• [3D scene scripts]
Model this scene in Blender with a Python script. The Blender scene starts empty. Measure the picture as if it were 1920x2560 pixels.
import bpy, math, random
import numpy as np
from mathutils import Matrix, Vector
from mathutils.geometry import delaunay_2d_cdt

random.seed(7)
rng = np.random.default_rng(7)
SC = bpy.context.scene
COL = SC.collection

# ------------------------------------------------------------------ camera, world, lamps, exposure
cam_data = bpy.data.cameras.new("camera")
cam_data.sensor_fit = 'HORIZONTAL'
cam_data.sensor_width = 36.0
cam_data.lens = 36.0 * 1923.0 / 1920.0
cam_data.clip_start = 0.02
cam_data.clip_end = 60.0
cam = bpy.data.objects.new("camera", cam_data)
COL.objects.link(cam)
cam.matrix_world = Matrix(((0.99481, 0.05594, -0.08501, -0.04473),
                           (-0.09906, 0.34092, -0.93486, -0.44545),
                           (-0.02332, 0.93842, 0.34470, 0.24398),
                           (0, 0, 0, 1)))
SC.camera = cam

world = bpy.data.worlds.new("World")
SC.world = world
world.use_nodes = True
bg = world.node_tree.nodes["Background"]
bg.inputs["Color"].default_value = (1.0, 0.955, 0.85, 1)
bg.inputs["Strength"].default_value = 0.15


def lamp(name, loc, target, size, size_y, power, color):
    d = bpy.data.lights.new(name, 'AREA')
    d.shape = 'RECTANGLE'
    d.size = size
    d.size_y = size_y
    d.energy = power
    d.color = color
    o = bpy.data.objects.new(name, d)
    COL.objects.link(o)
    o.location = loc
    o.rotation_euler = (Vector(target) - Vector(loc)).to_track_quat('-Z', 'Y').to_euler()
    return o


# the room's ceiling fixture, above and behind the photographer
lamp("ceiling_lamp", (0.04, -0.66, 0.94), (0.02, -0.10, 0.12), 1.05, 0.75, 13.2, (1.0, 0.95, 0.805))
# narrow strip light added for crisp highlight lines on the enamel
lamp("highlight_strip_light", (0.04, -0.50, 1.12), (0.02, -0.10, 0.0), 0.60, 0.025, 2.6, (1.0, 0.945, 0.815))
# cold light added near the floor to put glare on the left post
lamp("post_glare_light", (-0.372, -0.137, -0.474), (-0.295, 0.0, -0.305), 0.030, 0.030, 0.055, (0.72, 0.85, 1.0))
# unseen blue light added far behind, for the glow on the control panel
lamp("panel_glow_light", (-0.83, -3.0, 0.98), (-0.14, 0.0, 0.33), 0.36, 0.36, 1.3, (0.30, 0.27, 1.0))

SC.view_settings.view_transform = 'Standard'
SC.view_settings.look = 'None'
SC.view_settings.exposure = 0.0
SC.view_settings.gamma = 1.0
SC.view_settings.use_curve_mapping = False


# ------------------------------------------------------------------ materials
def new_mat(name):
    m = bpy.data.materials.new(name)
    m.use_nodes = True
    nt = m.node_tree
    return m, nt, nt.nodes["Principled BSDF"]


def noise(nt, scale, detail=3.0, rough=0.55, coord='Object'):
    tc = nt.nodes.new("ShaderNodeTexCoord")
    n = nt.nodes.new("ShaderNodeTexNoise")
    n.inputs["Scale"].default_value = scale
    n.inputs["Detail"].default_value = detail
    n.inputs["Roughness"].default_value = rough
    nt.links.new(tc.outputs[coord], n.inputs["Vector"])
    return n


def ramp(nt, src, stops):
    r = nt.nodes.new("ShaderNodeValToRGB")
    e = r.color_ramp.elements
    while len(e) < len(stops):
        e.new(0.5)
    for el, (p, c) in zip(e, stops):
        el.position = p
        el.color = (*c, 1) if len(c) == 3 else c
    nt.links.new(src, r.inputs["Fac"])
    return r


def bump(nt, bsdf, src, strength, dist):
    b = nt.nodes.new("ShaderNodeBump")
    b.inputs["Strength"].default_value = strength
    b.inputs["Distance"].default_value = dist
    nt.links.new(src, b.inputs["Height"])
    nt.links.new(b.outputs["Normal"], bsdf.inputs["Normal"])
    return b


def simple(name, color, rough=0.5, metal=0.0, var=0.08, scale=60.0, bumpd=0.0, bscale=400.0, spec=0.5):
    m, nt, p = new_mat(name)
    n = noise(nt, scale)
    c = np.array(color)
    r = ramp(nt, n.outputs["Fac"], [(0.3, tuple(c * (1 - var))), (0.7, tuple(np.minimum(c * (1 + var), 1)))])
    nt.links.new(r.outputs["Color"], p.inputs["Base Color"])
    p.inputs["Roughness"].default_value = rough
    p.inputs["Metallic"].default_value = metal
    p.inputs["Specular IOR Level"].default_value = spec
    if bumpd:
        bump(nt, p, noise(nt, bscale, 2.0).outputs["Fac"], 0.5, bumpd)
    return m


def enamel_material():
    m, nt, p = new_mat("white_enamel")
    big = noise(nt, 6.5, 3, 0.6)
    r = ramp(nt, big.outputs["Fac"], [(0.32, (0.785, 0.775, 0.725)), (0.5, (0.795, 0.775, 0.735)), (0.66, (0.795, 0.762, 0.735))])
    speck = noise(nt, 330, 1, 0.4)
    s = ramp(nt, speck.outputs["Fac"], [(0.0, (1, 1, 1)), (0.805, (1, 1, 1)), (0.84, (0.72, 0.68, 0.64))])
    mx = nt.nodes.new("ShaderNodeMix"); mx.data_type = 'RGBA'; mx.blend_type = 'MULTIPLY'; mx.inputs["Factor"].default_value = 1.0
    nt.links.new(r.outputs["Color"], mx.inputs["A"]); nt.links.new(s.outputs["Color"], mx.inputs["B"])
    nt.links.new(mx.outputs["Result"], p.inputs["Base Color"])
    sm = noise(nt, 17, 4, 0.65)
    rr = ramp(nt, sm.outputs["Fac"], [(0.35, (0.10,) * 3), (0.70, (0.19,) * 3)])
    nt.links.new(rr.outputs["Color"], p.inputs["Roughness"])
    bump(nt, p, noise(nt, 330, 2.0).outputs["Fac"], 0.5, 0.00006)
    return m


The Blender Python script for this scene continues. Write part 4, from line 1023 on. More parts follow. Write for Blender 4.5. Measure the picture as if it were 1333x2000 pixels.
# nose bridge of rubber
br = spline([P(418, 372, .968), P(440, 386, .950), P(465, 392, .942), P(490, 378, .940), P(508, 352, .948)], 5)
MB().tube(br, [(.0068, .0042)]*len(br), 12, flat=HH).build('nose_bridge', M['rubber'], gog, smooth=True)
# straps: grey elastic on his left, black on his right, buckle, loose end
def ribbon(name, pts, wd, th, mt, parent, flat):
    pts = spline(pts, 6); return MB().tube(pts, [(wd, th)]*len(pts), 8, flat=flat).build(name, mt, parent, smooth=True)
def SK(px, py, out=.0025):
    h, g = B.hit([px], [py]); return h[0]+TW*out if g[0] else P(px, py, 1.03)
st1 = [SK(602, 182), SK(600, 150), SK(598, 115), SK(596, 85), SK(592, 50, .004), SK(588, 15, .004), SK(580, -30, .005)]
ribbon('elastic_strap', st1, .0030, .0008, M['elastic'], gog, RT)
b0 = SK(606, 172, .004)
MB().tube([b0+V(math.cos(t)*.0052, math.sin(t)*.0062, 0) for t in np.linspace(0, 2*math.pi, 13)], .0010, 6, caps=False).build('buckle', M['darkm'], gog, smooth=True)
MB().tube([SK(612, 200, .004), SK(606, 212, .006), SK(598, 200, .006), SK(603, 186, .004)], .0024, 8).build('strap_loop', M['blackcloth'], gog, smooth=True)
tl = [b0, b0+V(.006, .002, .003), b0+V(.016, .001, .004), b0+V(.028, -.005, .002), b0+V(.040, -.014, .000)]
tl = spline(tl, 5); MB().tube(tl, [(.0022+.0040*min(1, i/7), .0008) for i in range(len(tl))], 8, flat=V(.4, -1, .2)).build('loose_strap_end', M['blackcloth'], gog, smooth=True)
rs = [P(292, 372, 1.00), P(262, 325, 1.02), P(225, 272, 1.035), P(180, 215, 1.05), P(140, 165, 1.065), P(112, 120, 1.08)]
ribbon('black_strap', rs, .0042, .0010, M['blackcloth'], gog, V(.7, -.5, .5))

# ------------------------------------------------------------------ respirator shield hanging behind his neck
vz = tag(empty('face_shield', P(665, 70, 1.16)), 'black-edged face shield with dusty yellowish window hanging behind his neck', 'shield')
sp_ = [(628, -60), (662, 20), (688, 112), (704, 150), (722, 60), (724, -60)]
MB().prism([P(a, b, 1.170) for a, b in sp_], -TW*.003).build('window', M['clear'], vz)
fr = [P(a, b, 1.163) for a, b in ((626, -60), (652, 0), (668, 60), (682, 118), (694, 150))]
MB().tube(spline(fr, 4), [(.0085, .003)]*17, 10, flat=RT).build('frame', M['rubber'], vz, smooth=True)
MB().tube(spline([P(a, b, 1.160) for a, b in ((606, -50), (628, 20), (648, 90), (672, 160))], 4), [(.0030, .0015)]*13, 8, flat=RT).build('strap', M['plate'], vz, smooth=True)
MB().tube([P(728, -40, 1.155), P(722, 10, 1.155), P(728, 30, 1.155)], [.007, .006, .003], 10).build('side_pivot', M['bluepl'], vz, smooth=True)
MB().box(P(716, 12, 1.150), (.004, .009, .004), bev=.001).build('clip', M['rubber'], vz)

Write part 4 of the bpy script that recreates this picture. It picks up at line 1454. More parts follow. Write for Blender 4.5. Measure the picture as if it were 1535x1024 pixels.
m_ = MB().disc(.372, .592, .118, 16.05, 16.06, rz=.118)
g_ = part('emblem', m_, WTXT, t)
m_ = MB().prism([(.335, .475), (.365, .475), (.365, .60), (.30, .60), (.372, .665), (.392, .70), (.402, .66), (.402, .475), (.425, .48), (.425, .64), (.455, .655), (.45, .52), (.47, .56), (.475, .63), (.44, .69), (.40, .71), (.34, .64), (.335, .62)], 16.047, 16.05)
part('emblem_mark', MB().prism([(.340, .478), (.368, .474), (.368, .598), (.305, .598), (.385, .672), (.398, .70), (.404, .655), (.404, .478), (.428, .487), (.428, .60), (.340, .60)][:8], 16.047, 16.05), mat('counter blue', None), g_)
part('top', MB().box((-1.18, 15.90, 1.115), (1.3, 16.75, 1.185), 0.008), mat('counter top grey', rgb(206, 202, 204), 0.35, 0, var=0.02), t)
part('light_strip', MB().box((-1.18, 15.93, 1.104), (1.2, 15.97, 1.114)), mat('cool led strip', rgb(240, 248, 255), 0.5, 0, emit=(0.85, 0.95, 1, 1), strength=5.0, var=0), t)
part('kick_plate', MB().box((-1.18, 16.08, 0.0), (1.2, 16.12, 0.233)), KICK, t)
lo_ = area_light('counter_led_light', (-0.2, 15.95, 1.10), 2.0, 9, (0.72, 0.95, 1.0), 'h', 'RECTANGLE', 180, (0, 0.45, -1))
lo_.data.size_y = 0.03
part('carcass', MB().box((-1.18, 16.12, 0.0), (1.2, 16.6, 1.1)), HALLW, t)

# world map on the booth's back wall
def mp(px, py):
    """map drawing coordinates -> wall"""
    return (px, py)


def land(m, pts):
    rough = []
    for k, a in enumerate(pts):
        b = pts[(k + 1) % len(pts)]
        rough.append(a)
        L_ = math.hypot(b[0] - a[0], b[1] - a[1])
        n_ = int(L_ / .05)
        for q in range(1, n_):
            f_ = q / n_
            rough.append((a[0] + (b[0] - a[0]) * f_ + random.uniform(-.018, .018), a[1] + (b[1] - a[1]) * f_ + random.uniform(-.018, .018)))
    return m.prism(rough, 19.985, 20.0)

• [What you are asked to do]
Set down each line of the material verbatim, from the first line through the line that contains "COL = SC.collection".

• [Solution for this task]
Model this scene in Blender with a Python script. The Blender scene starts empty. Measure the picture as if it were 1920x2560 pixels.
import bpy, math, random
import numpy as np
from mathutils import Matrix, Vector
from mathutils.geometry import delaunay_2d_cdt

random.seed(7)
rng = np.random.default_rng(7)
SC = bpy.context.scene
COL = SC.collection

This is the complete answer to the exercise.